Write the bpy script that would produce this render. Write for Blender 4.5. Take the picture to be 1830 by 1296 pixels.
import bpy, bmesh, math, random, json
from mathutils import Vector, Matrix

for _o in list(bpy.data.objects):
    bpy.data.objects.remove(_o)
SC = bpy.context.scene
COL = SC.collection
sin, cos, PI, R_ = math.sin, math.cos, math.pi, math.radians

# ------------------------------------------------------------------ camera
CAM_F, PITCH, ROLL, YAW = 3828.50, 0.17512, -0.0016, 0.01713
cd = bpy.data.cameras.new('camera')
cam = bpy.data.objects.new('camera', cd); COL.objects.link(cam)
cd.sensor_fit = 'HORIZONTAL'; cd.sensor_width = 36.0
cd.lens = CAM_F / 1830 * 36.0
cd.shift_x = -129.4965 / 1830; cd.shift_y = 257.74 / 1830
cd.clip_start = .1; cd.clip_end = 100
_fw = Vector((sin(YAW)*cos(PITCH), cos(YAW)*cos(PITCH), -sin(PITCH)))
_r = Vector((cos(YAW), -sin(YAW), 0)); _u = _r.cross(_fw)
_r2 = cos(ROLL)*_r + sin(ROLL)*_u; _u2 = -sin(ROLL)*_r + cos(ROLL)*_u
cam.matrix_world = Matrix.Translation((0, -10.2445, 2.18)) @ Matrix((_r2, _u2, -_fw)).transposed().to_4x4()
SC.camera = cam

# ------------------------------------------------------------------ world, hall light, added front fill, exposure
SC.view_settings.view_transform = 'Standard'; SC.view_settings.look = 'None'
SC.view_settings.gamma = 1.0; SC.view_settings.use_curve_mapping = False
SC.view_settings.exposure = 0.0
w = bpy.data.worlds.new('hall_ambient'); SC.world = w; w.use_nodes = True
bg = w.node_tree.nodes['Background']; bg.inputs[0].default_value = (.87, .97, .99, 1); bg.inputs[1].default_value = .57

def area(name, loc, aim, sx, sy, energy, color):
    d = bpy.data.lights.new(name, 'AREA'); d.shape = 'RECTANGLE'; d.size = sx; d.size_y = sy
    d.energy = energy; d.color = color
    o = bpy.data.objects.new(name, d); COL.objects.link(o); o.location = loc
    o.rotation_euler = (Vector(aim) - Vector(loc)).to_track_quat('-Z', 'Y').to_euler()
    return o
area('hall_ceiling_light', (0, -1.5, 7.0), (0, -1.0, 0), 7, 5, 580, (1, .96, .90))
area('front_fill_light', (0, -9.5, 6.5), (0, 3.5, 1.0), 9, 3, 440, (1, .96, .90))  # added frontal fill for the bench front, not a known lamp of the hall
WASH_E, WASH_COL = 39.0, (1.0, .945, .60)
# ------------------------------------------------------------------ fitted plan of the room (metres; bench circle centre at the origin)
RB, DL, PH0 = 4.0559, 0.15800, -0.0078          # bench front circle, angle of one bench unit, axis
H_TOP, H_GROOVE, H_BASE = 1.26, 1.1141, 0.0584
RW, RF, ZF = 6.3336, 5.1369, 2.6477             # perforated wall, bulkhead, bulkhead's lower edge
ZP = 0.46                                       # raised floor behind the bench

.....

What is being asked: Everything from the first line through the line containing "from mathutils import Vector, Matrix" should be quoted exactly, and nothing beyond it.

Solution below:
Write the bpy script that would produce this render. Write for Blender 4.5. Take the picture to be 1830 by 1296 pixels.
import bpy, bmesh, math, random, json
from mathutils import Vector, Matrix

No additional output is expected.